Even the random overheard snippets of hate-speak seem somehow softened by the jovial atmosphere. “Look,” a rotund, middle-aged woman points her husband’s attention to a street artist’s depiction of the president as a farm animal, and chuckles. “Look at that sheep-faced son of a bitch.”

It’s a running theme throughout the day’s protests, with many of the chants comparing Morsy and his supporters to mindless members of the supreme guide’s herd, and much of the street art and homemade signs mocking the opposition’s need for a leader to idolize. That, however, doesn't stop large segments of the Tahrir crowd from flocking later in the evening to the square’s stage at the first announcement of Hamdeen Sabbahi’s arrival, and cheering in wild support of the former presidential candidate, who had yet to physically appear.

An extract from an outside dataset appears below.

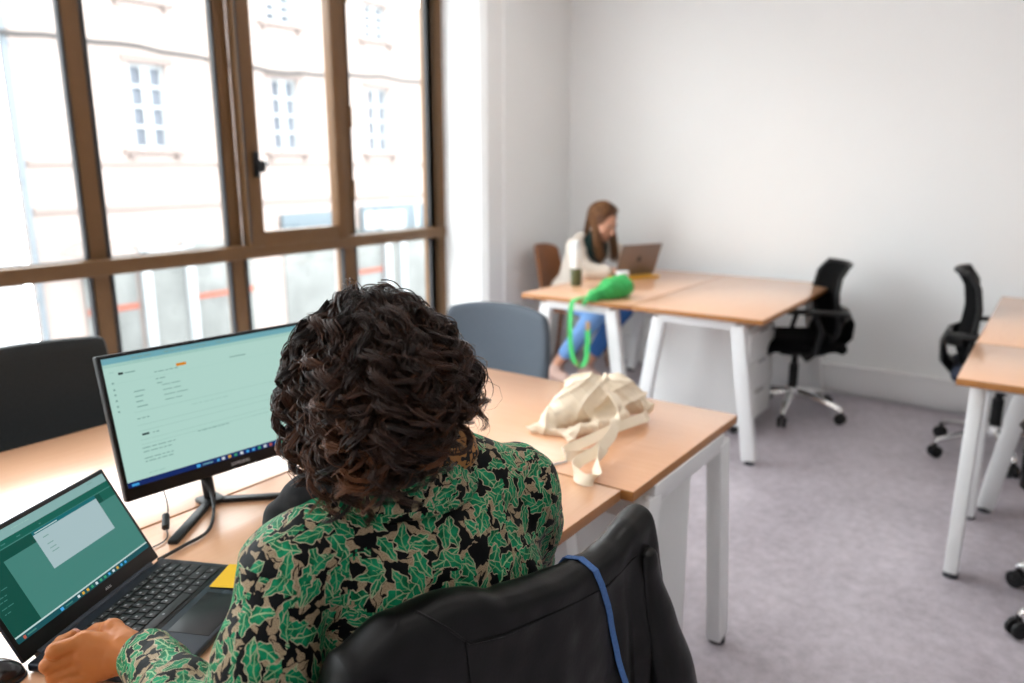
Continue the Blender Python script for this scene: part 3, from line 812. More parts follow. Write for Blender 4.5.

Sabbahi says nothing new — he could have said nothing at all — but he manages to effectively stir the crowd by reiterating what they had been chanting all day: “This revolution started in Tahrir Square, and it will end in Tahrir Square! I swear on the blood of the martyrs, we will unite Egypt! Bread! Freedom … ”

 Every slogan he screams is met with a healthy roar.

Across the square, Abdel Kader Ahmed holds up his sign — a poster of Anwar Sadat above the caption, "The Great Peacemaker" — for all to see. When asked about Sadat, however, he promptly begins to list the similarities between Morsy and a more recent former president. “How is [Morsy] different than what we overthrew? And the people who say ‘give him a chance’ — how can I when the man is so clearly insisting on going in the wrong direction?”

He then cracks some jokes at the current president’s expense, and our own, smirking.

“It used to be soccer distracted us from lousy presidents. Now lousy presidents are distracting us from soccer.” He stares up at Anwar Sadat. “Rest in peace,” he shouts.